Il visto per ricongiungimento familiare ad un cittadino extracomunitario, familiare di un cittadino di uno Stato UE, non può essere rifiutato per il solo fatto che esiste una segnalazione ai fini della non ammissione entro lo spazio Schengen.
Lo Stato a cui è stato richiesto il visto di ingresso, deve verificare preliminarmente se la presenza di tale persona costituisca una minaccia effettiva, attuale e abbastanza grave per un interesse fondamentale della collettività.
Questo obbligo di verifica è previsto dall'articolo 25 dell'Accordo di Schengen, secondo cui, qualora il cittadino extracomunitario risulti segnalato nel S.I.S., l'autorità di pubblica sicurezza non può limitarsi a prendere atto puramente e semplicemente dell'avvenuta segnalazione da parte di uno degli Stati firmatari della Convenzione e, su tali basi, denegare la richiesta di regolarizzazione, ma deve preventivamente informarsi, attivando la necessaria procedura di consultazione con le autorità straniere, sulle ragioni della segnalazione e quindi valutare discrezionalmente se i motivi dell'espulsione dallo Stato straniero siano o meno effettivamente ostativi, in base alle norme interne, alla permanenza in Italia del cittadino straniero segnalato (TAR Piemonte, sentenza del 21 marzo 2012, n. 353).

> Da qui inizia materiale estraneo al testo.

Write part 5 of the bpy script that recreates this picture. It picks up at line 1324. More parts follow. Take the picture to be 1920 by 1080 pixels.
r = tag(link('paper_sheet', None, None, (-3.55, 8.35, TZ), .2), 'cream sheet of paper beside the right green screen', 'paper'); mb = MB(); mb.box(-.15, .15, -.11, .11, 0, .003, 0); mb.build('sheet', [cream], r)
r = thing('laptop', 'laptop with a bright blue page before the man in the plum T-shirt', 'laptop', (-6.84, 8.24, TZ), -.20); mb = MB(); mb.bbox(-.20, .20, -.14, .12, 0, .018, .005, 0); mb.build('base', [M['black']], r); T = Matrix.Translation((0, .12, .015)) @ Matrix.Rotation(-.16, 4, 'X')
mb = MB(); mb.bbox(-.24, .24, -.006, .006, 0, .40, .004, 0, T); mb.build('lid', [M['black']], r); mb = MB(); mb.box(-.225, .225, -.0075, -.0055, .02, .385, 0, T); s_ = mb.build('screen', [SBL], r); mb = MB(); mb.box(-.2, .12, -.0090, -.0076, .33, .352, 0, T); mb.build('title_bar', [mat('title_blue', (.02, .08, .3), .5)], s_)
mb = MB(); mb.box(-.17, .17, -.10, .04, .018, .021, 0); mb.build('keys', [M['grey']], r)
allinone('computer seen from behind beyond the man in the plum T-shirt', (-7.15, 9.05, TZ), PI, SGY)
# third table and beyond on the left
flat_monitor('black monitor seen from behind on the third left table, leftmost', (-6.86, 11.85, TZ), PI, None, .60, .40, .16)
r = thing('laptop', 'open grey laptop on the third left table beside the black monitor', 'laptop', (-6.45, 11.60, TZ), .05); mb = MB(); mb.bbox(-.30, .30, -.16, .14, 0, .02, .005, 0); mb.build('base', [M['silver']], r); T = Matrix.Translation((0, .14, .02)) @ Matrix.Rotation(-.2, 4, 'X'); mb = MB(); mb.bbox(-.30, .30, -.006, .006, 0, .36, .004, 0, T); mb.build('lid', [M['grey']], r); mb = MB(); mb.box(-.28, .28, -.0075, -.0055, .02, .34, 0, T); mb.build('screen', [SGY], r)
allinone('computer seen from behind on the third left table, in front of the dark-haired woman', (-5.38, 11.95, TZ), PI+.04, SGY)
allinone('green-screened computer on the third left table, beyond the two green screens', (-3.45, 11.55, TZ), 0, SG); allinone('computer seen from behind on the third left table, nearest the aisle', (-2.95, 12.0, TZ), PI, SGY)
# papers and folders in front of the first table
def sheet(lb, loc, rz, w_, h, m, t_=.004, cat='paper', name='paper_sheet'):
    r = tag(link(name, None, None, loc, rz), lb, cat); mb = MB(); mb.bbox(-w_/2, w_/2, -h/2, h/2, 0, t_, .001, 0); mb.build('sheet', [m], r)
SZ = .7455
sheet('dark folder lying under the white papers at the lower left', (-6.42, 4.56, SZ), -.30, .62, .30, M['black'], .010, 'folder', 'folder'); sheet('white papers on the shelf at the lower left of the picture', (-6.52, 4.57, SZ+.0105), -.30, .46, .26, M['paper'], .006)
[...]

Lo straniero che intenda impugnare il rifiuto del visto dinanzi al Tribunale competente, tuttavia, non può limitarsi a dedurre la mera illegittimità del provvedimento di diniego, ma ha l'onere di allegare l'ininfluenza delle ragioni di detta segnalazione ai fini della proposta richiesta di visto (Cassazione, sentenza del 14 novembre 2008, n. 27224).
Occorre precisare che l'obbligo preliminare di verifica da parte dell'Amministrazione sorge qualora non sia nota la ragione del divieto di ingresso in "area Schengen" e qualora di tratti di familiari di cittadini UE.
Qualora invece tale ragione sia nota e non si tratti di familiari di cittadini UE, l'Amministrazione dovrà rifiutare il visto (Consiglio di Stato, sentenza del 6 aprile 2009 n. 2121; Consiglio di Stato, sentenza del 3 marzo 2010 n. 1239; TAR Lombardia, sentenza del 28 ottobre 2010 n. 7141; TAR Veneto, sentenza del 15 dicembre 2011 n. 1849; TAR Puglia, sentenza del 19 aprile 2012 n. 752).